Der hinkende Bote

Almanach für Matrosen, wie sie sein sollten

Deutschland 1918/3
Leipzig 30.11.1918

„Wir leben vollkommen ruhig u. gleichmäßig; es kommt uns seltsam vor, von ‚Revolution’ zu lesen, der Streit um die rote Fahne auf der Universität erscheint uns kindlich, alles ist hier in völligen friedlichsten Alltag getaucht.

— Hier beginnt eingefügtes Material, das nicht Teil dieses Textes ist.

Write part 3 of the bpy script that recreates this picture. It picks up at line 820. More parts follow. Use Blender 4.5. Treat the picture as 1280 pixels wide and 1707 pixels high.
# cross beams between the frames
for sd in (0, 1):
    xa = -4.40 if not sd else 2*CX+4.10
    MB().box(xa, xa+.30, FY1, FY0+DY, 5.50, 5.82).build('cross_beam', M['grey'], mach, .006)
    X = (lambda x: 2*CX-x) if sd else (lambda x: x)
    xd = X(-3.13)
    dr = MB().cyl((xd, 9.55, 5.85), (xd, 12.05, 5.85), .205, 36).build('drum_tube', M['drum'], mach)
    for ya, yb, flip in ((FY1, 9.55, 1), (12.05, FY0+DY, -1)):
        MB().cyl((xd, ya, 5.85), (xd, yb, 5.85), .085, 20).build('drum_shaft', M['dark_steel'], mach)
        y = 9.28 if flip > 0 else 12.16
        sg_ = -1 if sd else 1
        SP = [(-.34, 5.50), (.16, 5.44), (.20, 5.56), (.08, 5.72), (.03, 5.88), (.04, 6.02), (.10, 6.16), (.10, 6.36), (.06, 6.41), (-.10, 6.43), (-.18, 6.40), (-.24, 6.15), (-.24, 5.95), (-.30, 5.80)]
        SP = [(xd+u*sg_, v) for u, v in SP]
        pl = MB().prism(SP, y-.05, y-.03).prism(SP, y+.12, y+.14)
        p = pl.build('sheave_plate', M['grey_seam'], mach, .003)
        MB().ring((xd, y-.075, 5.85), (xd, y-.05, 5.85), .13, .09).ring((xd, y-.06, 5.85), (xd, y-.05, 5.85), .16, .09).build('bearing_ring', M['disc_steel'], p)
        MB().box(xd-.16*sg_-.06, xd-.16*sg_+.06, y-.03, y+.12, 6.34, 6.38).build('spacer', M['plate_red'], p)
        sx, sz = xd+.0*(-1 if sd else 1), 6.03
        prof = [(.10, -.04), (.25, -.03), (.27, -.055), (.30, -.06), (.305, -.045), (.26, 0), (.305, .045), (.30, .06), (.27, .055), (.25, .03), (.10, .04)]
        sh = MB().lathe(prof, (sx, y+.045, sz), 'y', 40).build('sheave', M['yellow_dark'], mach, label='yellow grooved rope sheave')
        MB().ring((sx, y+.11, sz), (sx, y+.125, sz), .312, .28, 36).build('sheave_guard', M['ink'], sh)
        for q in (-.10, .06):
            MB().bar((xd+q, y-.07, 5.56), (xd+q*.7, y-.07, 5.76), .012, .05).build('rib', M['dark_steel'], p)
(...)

Und doch ersieht man aus den Zeitungen, dass das Chaos überall zunimmt, und doch ist es möglich, ja wahrscheinlich, dass wir in kurzem Bürgerkrieg u. alle möglichen Greuel hier wie in ganz Deutschland haben werden. Es ist mit dieser Revolution wie mit der ‚Leere des Schlachtfeldes’. Das meiste geht unterirdisch vor sich; am wenigsten weiß u. sieht, wer mitteninne steht.“


(Victor Klemperer Tagebücher)
Klemperer betreibt philologische Exercitien während eine Art von Revolution, von gesellschaftlichem Umbruch von statten geht. Nicht dass es mir fremd wäre: wenn man die Ereignisse nicht mehr fassen kann, ist es nicht die schlechteste Idee sich in ruhigere Gefilde zu begeben. Trotzdem erscheint es unzeitig.